**PROBLEM REQUIREMENTS**
Reproduce, character for character, the lines below from the first through the one with "SC.camera = cam". Leave pictures out.

**AVAILABLE DATA**

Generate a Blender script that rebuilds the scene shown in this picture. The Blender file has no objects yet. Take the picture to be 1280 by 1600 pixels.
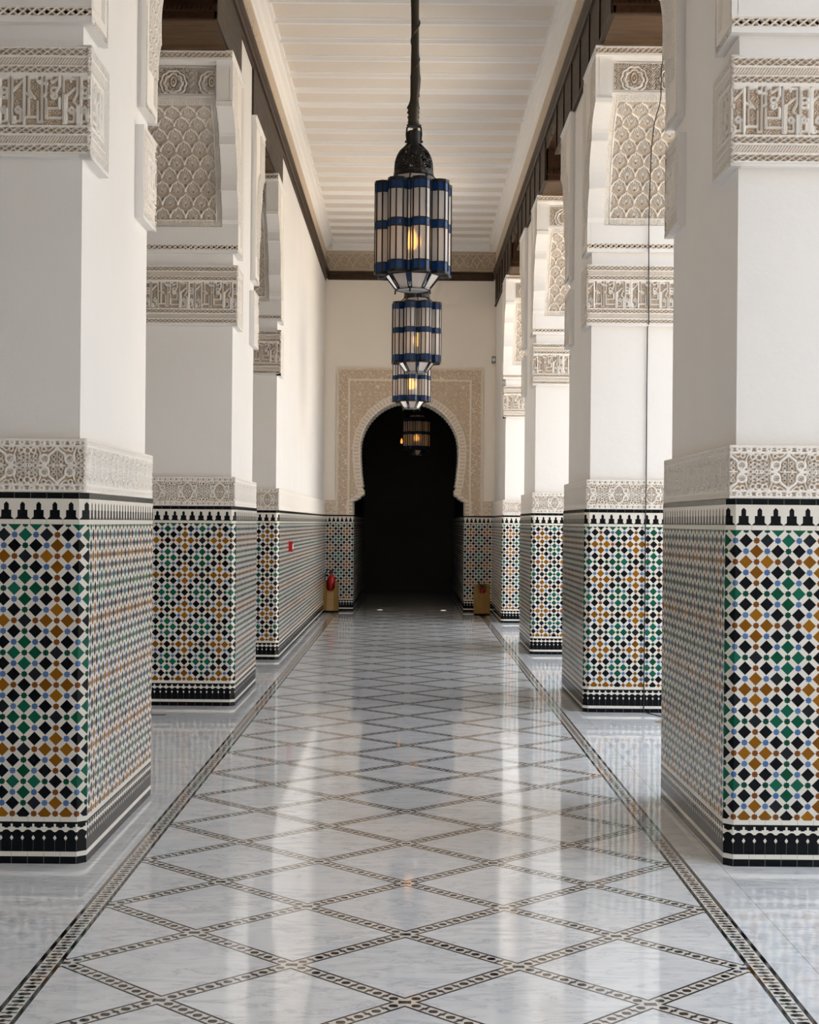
import bpy, math, random
import numpy as np
from mathutils import Vector, Matrix

random.seed(4)
SC = bpy.context.scene
COL = SC.collection
PI = math.pi

# ------------------------------------------------------------------ camera
cam_d = bpy.data.cameras.new('camera')
cam = bpy.data.objects.new('camera', cam_d)
COL.objects.link(cam)
cam_d.sensor_width = 36.0
cam_d.lens = 2333.0 / 1600.0 * 36.0
cam_d.shift_x = 1.0 / 1600.0
cam_d.shift_y = 16.0 / 1600.0
cam_d.clip_end = 300
ROLL = 0.0085
cam.matrix_world = Matrix.Translation((0, 0, 1.5)) @ Matrix(((math.cos(ROLL), -math.sin(ROLL), 0, 0),
                                                          (0, 0, -1, 0),
                                                          (math.sin(ROLL), math.cos(ROLL), 0, 0),
                                                          (0, 0, 0, 1)))
SC.camera = cam

# ------------------------------------------------------------------ world, sun, exposure
world = bpy.data.worlds.new('sky')
SC.world = world
world.use_nodes = True
wn = world.node_tree.nodes
wn['Background'].inputs[0].default_value = (0.78, 0.88, 1.0, 1)
wn['Background'].inputs[1].default_value = 3.35
SUN_STRENGTH = 25.0
sun_d = bpy.data.lights.new('sun', 'SUN')
sun_d.energy = SUN_STRENGTH
sun_d.color = (1.0, 0.95, 0.87)
sun_d.angle = 0.02
sun = bpy.data.objects.new('sun', sun_d)
COL.objects.link(sun)
sun.rotation_euler = Vector((0.35, 0.80, -1.0)).to_track_quat('-Z', 'Y').to_euler()
sun.location = (-6, 0, 20)
SC.view_settings.view_transform = 'Standard'
SC.view_settings.look = 'None'
SC.view_settings.gamma = 1.0
SC.view_settings.exposure = 0.0
SC.view_settings.use_curve_mapping = False
try:
    SC.cycles.use_denoising = True
    SC.cycles.max_bounces = 10
    SC.cycles.diffuse_bounces = 7
    SC.cycles.sample_clamp_indirect = 6.0
    SC.cycles.caustics_refractive = False
    SC.cycles.caustics_reflective = False
except Exception:
    pass

# ------------------------------------------------------------------ node helper
class E:
    """a number or a socket, with arithmetic that builds Math nodes"""
    nt = None
    def __init__(self, v): self.v = v
    @staticmethod
    def m(op, *a):
        n = E.nt.nodes.new('ShaderNodeMath'); n.operation = op
        for i, x in enumerate(a):
            x = x.v if isinstance(x, E) else x
            if isinstance(x, (int, float)): n.inputs[i].default_value = x
            else: E.nt.links.new(x, n.inputs[i])
        return E(n.outputs[0])
    def __add__(s, o): return E.m('ADD', s, o)
    __radd__ = __add__
    def __sub__(s, o): return E.m('SUBTRACT', s, o)
    def __rsub__(s, o): return E.m('SUBTRACT', o, s)
    def __mul__(s, o): return E.m('MULTIPLY', s, o)
    __rmul__ = __mul__
    def __truediv__(s, o): return E.m('DIVIDE', s, o)
    def __lt__(s, o): return E.m('LESS_THAN', s, o)
    def __gt__(s, o): return E.m('GREATER_THAN', s, o)
    def abs(s): return E.m('ABSOLUTE', s)
    def rnd(s): return E.m('FLOOR', s + 0.5)
    def frac(s): return s - E.m('FLOOR', s)
    def sqrt(s): return E.m('SQRT', s)
    def max(s, o): return E.m('MAXIMUM', s, o)
    def min(s, o): return E.m('MINIMUM', s, o)
    def inv(s): return 1.0 - s
def between(x, a, b): return (x > a) * (x < b)
def mixc(f, a, b):
    n = E.nt.nodes.new('ShaderNodeMix'); n.data_type = 'RGBA'
    for k, x in ((0, f), (6, a), (7, b)):
        x = x.v if isinstance(x, E) else x
        if isinstance(x, (int, float)): n.inputs[k].default_value = x
        elif isinstance(x, tuple): n.inputs[k].default_value = (*x[:3], 1)
        else: E.nt.links.new(x, n.inputs[k])
    return n.outputs[2]
def combine(x, y, z=0.0):
    n = E.nt.nodes.new('ShaderNodeCombineXYZ')
    for i, a in enumerate((x, y, z)):
        a = a.v if isinstance(a, E) else a
        if isinstance(a, (int, float)): n.inputs[i].default_value = a
        else: E.nt.links.new(a, n.inputs[i])
    return n.outputs[0]
def white(x, y):
    n = E.nt.nodes.new('ShaderNodeTexWhiteNoise'); n.noise_dimensions = '3D'
    E.nt.links.new(combine(x, y), n.inputs['Vector'])
    return E(n.outputs['Value'])
def coords(kind):
    n = E.nt.nodes.new('ShaderNodeTexCoord')
    s = E.nt.nodes.new('ShaderNodeSeparateXYZ')
    E.nt.links.new(n.outputs[kind], s.inputs[0])
    return E(s.outputs[0]), E(s.outputs[1]), E(s.outputs[2]), n.outputs[kind]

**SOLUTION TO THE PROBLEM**
Generate a Blender script that rebuilds the scene shown in this picture. The Blender file has no objects yet. Take the picture to be 1280 by 1600 pixels.
import bpy, math, random
import numpy as np
from mathutils import Vector, Matrix

random.seed(4)
SC = bpy.context.scene
COL = SC.collection
PI = math.pi

# ------------------------------------------------------------------ camera
cam_d = bpy.data.cameras.new('camera')
cam = bpy.data.objects.new('camera', cam_d)
COL.objects.link(cam)
cam_d.sensor_width = 36.0
cam_d.lens = 2333.0 / 1600.0 * 36.0
cam_d.shift_x = 1.0 / 1600.0
cam_d.shift_y = 16.0 / 1600.0
cam_d.clip_end = 300
ROLL = 0.0085
cam.matrix_world = Matrix.Translation((0, 0, 1.5)) @ Matrix(((math.cos(ROLL), -math.sin(ROLL), 0, 0),
                                                          (0, 0, -1, 0),
                                                          (math.sin(ROLL), math.cos(ROLL), 0, 0),
                                                          (0, 0, 0, 1)))
SC.camera = cam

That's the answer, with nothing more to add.